Ausgehend von der vorstehenden Auslegung des Patentanspruchs 1 bzw. des Merkmals 3 c) machen die angegriffenen Ausführungsformen – entgegen der Beurteilung des Landgerichts – von der technischen Lehre des Patentanspruchs 1 des Klagepatents keinen Gebrauch. Denn sie verfügen unstreitig über keine gesonderte, von den vorstehenden Teilen in Gestalt der Sandpapierblätter abgrenzbare physische Komponente zum Steuern der Richtung der Bearbeitungsvorrichtung bezüglich der Längsachse des Rohrs mit kleinerem Durchmesser im Rohrsystem, weshalb sie schon aus diesem Grunde keine Lenkvorrichtung im Sinne des Merkmals 3 c) aufweisen. Darauf, ob und ggf. bei welchem Winkel zwischen dem dünneren und dem dickeren Rohr eines Rohrsystems die angegriffenen Ausführungsformen zu einem hinreichenden Abtrag von Material von den Kanten eines im Verbindungsbereich des Rohrsystems hergestellten Lochs geeignet sind, kommt es vor diesem Hintergrund nicht an. Die diesbezüglichen Streitfragen müssen hier nicht entschieden werden, weshalb es keiner weiteren Auseinandersetzung mit dem betreffenden Vorbringen der Parteien und keiner Würdigung der diesbezüglichen Ausführungen des gerichtlichen Sachverständigen bedarf. - III.
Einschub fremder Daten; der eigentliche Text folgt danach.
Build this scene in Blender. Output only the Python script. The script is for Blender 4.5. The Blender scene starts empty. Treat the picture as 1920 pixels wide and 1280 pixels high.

- Die Kostenentscheidung folgt aus § 91 Abs. 1 ZPO.
- Die Anordnungen zur vorläufigen Vollstreckbarkeit ergeben sich aus §§ 708 Nr. 10, 711, 108 ZPO.
- Für eine Zulassung der Revision bestand keine Veranlassung, weil die in § 543 ZPO aufgestellten Voraussetzungen dafür ersichtlich nicht gegeben sind. Es handelt sich um eine reine Einzelfallentscheidung ohne grundsätzliche Bedeutung, mit der der Bundesgerichtshof auch nicht im Interesse einer Fortbildung des Rechts oder der Sicherung einer einheitlichen Rechtsprechung befasst werden muss (§ 543 Abs. 2 ZPO).